Surface Code Error Correction on a Defective Lattice

TL;DR

This paper evaluates the performance of surface code error correction on defective qubit lattices with varying yields, demonstrating that high-yield chips can effectively support large-scale quantum computing despite static faults.

Contribution

It extends surface code error correction to handle static qubit faults and analyzes the impact of different defect locations and yields on error suppression.

Findings

95% yield is sufficient for large-scale quantum computing.

A local gate error threshold of ~0.3% is achievable with a code distance of seven.

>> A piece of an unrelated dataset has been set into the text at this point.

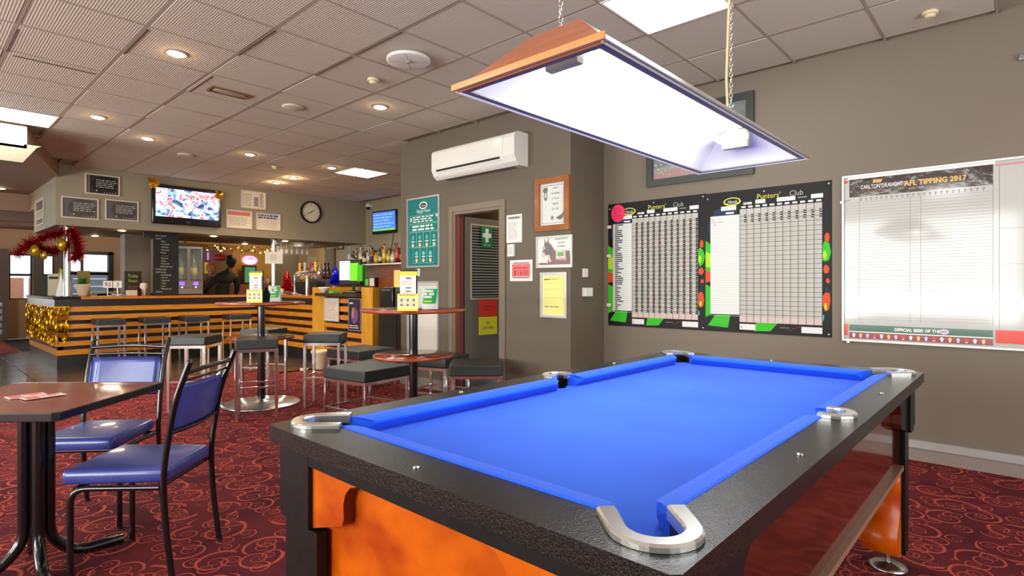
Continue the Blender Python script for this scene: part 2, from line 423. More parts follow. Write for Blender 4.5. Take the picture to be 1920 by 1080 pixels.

Discarding badly fabricated chips improves overall error suppression at 90% yield.

Abstract

The yield of physical qubits fabricated in the laboratory is much lower than that of classical transistors in production semiconductor fabrication. Actual implementations of quantum computers will be susceptible to loss in the form of physically faulty qubits. Though these physical faults must negatively affect the computation, we can deal with them by adapting error correction schemes. In this paper We have simulated statically placed single-fault lattices and lattices with randomly placed faults at functional qubit yields of 80%, 90% and 95%, showing practical performance of a defective surface code by employing actual circuit constructions and realistic errors on every gate, including identity gates. We extend Stace et al.'s superplaquettes solution against dynamic losses for the surface code to handle static losses such as physically faulty qubits. The single-fault analysis shows that a static loss at the periphery of the lattice has less negative effect than a static loss at the center. The randomly-faulty analysis shows that 95% yield is good enough to build a large scale quantum computer. The local gate error rate threshold is $\sim 0.3\%$, and a code distance of seven suppresses the residual error rate below the original error rate at $p=0.1\%$. 90% yield is also good enough when we discard badly fabricated quantum computation chips, while 80% yield does not show enough error suppression even when discarding 90% of the chips. We evaluated several metrics for predicting chip performance, and found that the average of the product of the number of data qubits and the cycle time of a stabilizer measurement of stabilizers gave the strongest correlation with post-correction residual error rates. Our analysis will help with selecting usable quantum computation chips from among the pool of all fabricated chips.